[Data items]

- - - - - - -

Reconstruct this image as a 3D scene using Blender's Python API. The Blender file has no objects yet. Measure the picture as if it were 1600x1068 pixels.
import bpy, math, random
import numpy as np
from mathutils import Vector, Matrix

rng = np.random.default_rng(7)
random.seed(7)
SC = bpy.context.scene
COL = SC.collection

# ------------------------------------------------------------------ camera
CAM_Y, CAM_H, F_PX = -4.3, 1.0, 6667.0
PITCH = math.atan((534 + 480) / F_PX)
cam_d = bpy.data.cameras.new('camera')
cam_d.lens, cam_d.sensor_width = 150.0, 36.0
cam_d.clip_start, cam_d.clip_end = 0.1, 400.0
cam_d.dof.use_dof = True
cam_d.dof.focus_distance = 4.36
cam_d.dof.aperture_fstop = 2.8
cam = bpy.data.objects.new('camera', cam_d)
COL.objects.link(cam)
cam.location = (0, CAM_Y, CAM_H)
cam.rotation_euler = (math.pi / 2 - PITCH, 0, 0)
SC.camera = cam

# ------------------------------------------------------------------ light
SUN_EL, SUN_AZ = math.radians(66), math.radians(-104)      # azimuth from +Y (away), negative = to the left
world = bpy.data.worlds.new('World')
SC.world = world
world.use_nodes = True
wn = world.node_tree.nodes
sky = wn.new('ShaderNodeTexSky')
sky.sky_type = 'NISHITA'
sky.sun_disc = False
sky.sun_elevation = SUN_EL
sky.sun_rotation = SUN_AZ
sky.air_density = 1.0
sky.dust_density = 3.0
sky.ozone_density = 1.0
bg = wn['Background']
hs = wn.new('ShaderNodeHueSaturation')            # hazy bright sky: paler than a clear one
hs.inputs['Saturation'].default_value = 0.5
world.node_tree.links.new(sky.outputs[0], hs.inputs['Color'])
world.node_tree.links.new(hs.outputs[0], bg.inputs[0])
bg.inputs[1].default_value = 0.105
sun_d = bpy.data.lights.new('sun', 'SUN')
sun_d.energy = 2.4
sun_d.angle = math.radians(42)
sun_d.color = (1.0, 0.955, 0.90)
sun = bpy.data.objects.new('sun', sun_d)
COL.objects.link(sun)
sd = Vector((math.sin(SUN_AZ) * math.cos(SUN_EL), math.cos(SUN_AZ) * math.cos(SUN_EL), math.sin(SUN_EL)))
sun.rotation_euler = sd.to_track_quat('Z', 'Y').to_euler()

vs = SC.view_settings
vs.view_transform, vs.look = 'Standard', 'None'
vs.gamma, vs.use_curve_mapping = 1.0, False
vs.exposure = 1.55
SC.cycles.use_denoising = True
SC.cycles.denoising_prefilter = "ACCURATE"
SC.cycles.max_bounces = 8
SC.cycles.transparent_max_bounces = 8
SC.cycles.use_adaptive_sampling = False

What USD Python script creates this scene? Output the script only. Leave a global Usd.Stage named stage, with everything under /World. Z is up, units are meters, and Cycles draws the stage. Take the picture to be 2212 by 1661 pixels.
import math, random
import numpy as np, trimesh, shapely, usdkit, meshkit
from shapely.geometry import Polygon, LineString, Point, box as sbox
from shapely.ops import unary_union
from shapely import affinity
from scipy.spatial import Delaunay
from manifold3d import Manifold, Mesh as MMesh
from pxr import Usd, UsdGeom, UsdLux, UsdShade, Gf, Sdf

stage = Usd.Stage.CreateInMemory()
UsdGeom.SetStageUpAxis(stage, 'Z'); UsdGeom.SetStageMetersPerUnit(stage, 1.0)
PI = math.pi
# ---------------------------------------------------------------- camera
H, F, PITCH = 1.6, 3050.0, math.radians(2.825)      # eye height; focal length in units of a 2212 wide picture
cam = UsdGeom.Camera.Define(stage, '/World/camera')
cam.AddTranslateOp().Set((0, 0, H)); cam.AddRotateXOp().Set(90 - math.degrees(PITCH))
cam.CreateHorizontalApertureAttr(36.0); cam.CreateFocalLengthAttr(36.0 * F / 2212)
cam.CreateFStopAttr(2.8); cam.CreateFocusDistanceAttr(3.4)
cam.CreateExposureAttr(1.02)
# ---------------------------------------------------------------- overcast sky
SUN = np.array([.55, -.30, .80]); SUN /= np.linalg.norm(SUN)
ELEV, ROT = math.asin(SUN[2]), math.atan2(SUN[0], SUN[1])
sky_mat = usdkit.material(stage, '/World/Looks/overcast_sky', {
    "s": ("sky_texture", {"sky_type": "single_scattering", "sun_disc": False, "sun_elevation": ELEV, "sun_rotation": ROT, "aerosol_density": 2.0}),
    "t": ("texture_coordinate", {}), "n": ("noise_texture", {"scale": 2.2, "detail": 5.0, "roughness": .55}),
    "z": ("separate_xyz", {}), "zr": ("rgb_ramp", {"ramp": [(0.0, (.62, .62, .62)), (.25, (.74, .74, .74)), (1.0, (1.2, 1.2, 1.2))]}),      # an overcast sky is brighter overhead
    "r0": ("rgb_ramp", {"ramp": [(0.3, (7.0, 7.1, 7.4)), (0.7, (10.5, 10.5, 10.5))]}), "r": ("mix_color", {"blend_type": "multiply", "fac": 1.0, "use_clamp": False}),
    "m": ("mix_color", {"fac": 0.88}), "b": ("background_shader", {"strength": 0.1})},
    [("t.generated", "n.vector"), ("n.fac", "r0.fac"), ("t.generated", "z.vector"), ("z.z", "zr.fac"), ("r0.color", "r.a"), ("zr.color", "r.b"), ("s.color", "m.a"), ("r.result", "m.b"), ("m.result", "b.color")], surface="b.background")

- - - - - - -

Exercise instructions: From the first line of the records above to the line that contains "sun.rotation_euler = sd.to_track_quat('Z', 'Y').to_euler()", quote each line exactly.

Solved exercise:
Reconstruct this image as a 3D scene using Blender's Python API. The Blender file has no objects yet. Measure the picture as if it were 1600x1068 pixels.
import bpy, math, random
import numpy as np
from mathutils import Vector, Matrix

rng = np.random.default_rng(7)
random.seed(7)
SC = bpy.context.scene
COL = SC.collection

# ------------------------------------------------------------------ camera
CAM_Y, CAM_H, F_PX = -4.3, 1.0, 6667.0
PITCH = math.atan((534 + 480) / F_PX)
cam_d = bpy.data.cameras.new('camera')
cam_d.lens, cam_d.sensor_width = 150.0, 36.0
cam_d.clip_start, cam_d.clip_end = 0.1, 400.0
cam_d.dof.use_dof = True
cam_d.dof.focus_distance = 4.36
cam_d.dof.aperture_fstop = 2.8
cam = bpy.data.objects.new('camera', cam_d)
COL.objects.link(cam)
cam.location = (0, CAM_Y, CAM_H)
cam.rotation_euler = (math.pi / 2 - PITCH, 0, 0)
SC.camera = cam

# ------------------------------------------------------------------ light
SUN_EL, SUN_AZ = math.radians(66), math.radians(-104)      # azimuth from +Y (away), negative = to the left
world = bpy.data.worlds.new('World')
SC.world = world
world.use_nodes = True
wn = world.node_tree.nodes
sky = wn.new('ShaderNodeTexSky')
sky.sky_type = 'NISHITA'
sky.sun_disc = False
sky.sun_elevation = SUN_EL
sky.sun_rotation = SUN_AZ
sky.air_density = 1.0
sky.dust_density = 3.0
sky.ozone_density = 1.0
bg = wn['Background']
hs = wn.new('ShaderNodeHueSaturation')            # hazy bright sky: paler than a clear one
hs.inputs['Saturation'].default_value = 0.5
world.node_tree.links.new(sky.outputs[0], hs.inputs['Color'])
world.node_tree.links.new(hs.outputs[0], bg.inputs[0])
bg.inputs[1].default_value = 0.105
sun_d = bpy.data.lights.new('sun', 'SUN')
sun_d.energy = 2.4
sun_d.angle = math.radians(42)
sun_d.color = (1.0, 0.955, 0.90)
sun = bpy.data.objects.new('sun', sun_d)
COL.objects.link(sun)
sd = Vector((math.sin(SUN_AZ) * math.cos(SUN_EL), math.cos(SUN_AZ) * math.cos(SUN_EL), math.sin(SUN_EL)))
sun.rotation_euler = sd.to_track_quat('Z', 'Y').to_euler()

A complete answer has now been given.